Typical
of the period of Saint Theodore’s week is that people eat nothing for
three days. This is complete fasting – they eat no food, they don’t
even drink water. The Trimiro lasts Monday through Wednesday following
Sirni Zagovezni.
On
Wednesday morning people go to church, receive Holy Communion and then
go home where all the relatives and neighbours are given a treat. The
connection between the Trimiro and the cult of the dead is obvious.
Bulgarians have the belief that a man fasts in order to be well “in
the other world”, to save his soul. In folk conceptions “in the other
world” each person gets bread and water. But if he does not give out
the same things after the Trimiro, he won’t have them in “the other
world”. That is why on Wednesday the table
is laid with many Lenten dishes (boiled wheat, fresh bread, beans,
stewed fruit) and bread and water is given to the guests.
The
guests, on their part, bring presents and hand them saying: “May you
be alive and healthy so that you can celebrate the Trimiro next year
too!” In some villages the guests give money to the host to buy
himself a red pitcher or a bright red kerchief, which he has to give
someone else as a present and thus receive it in his afterlife to pay
his journey across the river to “the outer world”.
For
that reason in some regions the Trimiro is also called "live All
Souls’ Day”, the souls’ day of the living. People believe that by not
eating for three days a man’s sins will be absolved and he will go to
Heaven. Those who have not gone through this will boil in the tar.

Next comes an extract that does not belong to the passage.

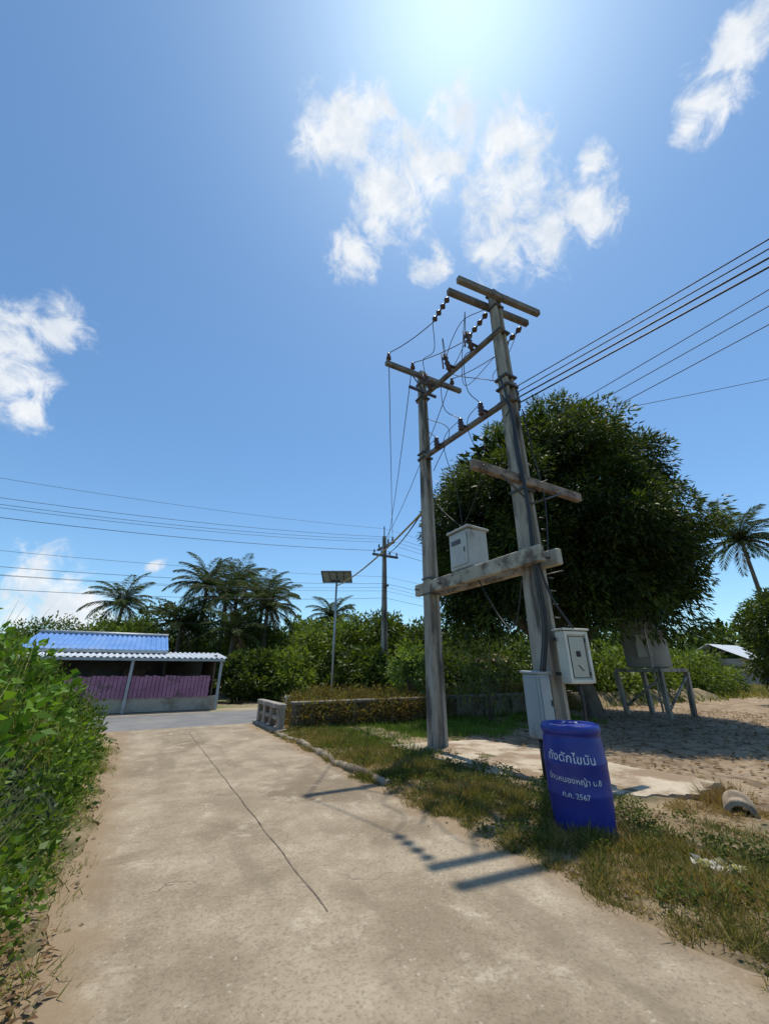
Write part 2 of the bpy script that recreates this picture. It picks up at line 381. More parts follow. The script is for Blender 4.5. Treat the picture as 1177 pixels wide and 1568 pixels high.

There is also the belief that by fasting one pays off his mother’s
milk and his own birth.
The
Trimiro is observed by people of all ages, but those who fast keep it
in secret. The ritual of fasting is performed three, five, seven or
nine years in succession or three times in one’s lifetime, in order to
be complete. If during the three days of fast one feels faint, he is
allowed to take only some soup of boiled wheat or fruit. According to
the popular belief, the one who fasts "dies" and then is born again.
The one who cannot endure the fast remains unpurified but he is also
obliged to treat guests at table.
A
man who dies during the Trimiro is considered to be the greatest
sinner and in the Strandja Mountain they don’t bury them in the
graveyard but in the dumping ground. It is believed that such people
become vampires and the one to blame is the “dry little Theodore” who
represents the saint as a mediator between God and the world of the
dead.
In
the evening the women would go from house to house with lighted
candles, in order that the souls of the dead may have good appetites,
and be well fed in the place where they are."